Deep Water focuses on Vic (Affleck) and Melinda Van Allen (de Armas), a married couple whose partnership is on thin ice as Melinda flaunts her affairs with other men who, one by one, go missing or turn up dead. We, the audience, are thrown right in the middle of Vic and Melinda’s seemingly loveless marriage, with all of their friends knowing about Melinda’s affairs as she dances and gets drunk with new suitor Joel Dash (Brendan Miller) at a party. Each of their friends probe Vic about the relationship, where he insists that Melinda is her own woman and it’s not his job to control her; that is, until he pulls Joel aside and claims he killed Melinda’s previous male associate. From here on, Vic and Melinda exchange spiteful remarks, go to boring parties over and over again, and generally have a lack of sexual chemistry that does not make their “opposites attract” coupling work.
The casting of Deep Water is not necessarily bad: Lil Rel Howery is always a delight even with little screen time as friend Grant, Grace Jenkins as Vic and Melinda’s young daughter Trixie brings some life to the lifeless Van Allen home, and even de Armas is giving it her best effort, capturing her character well enough that at first it feels hard to sympathize with her. Even her casting against Affleck makes sense — after all, Vic berates Melinda for her childish tastes and attitudes as Affleck is 16 years de Armas’ senior. However, some of the script feels as if it’s working against de Armas. One particular scene in which Melinda screams at Vic for joking about her dead friend has de Armas yelling with a mouthful of toothpaste, making her speech indecipherable. In other scenes, de Armas channels a sexual energy needed to categorize the film as an erotic thriller, but the scenes end up more campy than anything, the script and actor’s tone not quite landing the way they intend to.
Affleck is either severely miscast, or the writing by Sam Levinson and Zach Helm is severely weak. Highsmith’s novel characterizes Vic within its first pages as a man whose face never reveals his inner feelings: “He sat slouched, with a neutral expression on his face… It was his mouth that made his face ambiguous… because his blue eyes… gave no clue as to what he was thinking or feeling.” Unfortunately for Affleck, he is an actor that wears his heart on his sleeve. Though he attempts to play Vic with a kind of heartless menace, most of his emotionless moments, such as a speech he gives to suitor Tony Cameron (Finn Wittrock), never reach the thrilling heights they need to. Though the contrast between Vic and Melinda is written and spoken very clearly — he is emotionally grounded and wanted a marriage and children while Melinda is sporadic and hates her settled down life — Affleck never quite manages to inhabit the character. It’s only in his moments of desperation, such as his quivering inquiry as to whether Melinda is bored with him, that the performance feels more natural. Otherwise, the light behind Affleck’s eyes never dims, leaving him not as a frightening murderer but as a frustrated husband who tends to snails in his free time.

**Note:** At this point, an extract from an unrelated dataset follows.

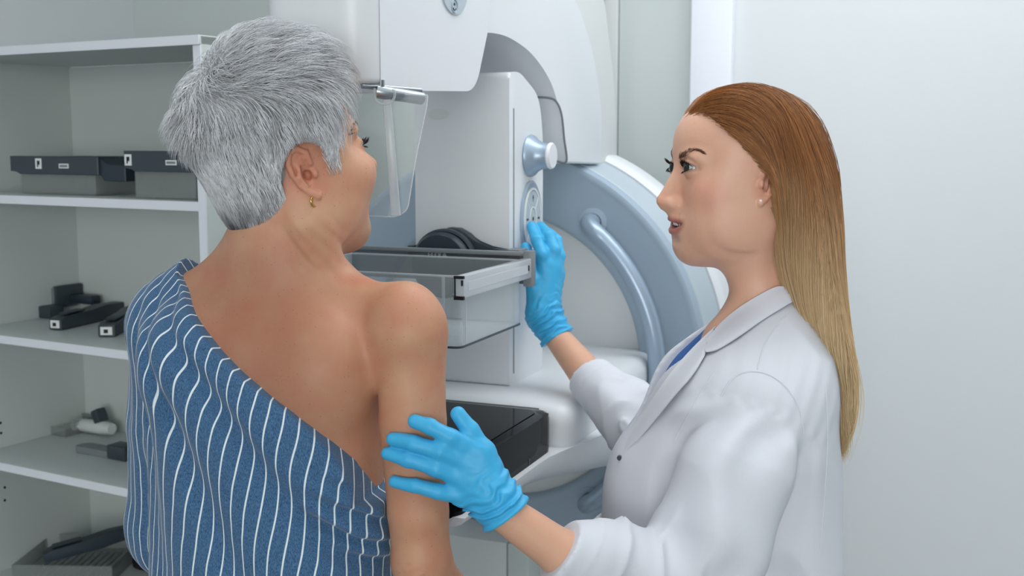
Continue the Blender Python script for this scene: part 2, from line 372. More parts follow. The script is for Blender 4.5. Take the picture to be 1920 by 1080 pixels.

As for Lyne’s directing, while the film objectively looks nice, there are few shots or frames that excite the viewer. Eigil Bryld’s cinematography does good work capturing the slimy humidity of Vic’s snail greenhouse and the chlorine mist of a swimming pool; but the same elusive, mysterious energy of those shots is absent for most of the film. Fun choices like Melinda shaving in a clawfoot bathtub are surrounded by minimalist set-design that, though it mirrors the homes of the rich today, is boring to look at.
Levinson and Helm’s screenplay is weak, but not in the over-the-top way that many maligned and even celebrated erotic thrillers are. Melinda is inconsistent, which is supposed to be the point, but by the last third of the film is incredibly off, even for the character. Sometimes scenes seem intentionally comedic: Don Wilson (Tracy Letts) catches Vic poking a dead body with a stick, and Vic stammers through a conversation in probably the scene where Affleck seems the most natural, though the character is ill-at-ease. The next scene, where Don texts and drives away from Vic who, chasing on his bike, has no way of catching up to the car, also elicits laughter — but is that the intent?
Scenes meander on and on while others allow the actors to create a fun tension. One instance sees Vic spotting Melinda inside of a restaurant talking to who he believes is a private investigator. The couple bicker, Melinda faking smiles for the investigator and Vic reveling in his bitterness towards her. Scenes like that create a sharp image of the couple, but are few and far between, pushing aside the slinky, bitter Melinda and jealous, resentful Vic for the screaming Melinda and the bored Vic. The film ends on a cyclical note, a technique that can act as a gut-punch, as in Inside Llewyn Davis (Ethan and Joel Coen, 2013), but here is just confusing.
Deep Water is a fruitless effort to revitalize the erotic thriller genre or stand on its own. Though the film is what audiences in the United States have missed out on for decades, an adult, non-franchise film made with Hollywood stars, the pieces never come together to make something great or even very interesting. It never earns its two-and-a-half-hour runtime, nor does it live up to the excitement it generated because of its stars’ own real-life romance. Maybe it was going for the hypnotic sexual frustration of Eyes Wide Shut (Stanley Kubrick, 1999), or the methodical slow-burn of Gone Girl. Instead, it’s not steamy enough to be erotic, exciting enough to be thrilling, or even campy enough to become a so-bad-it’s-good cult classic.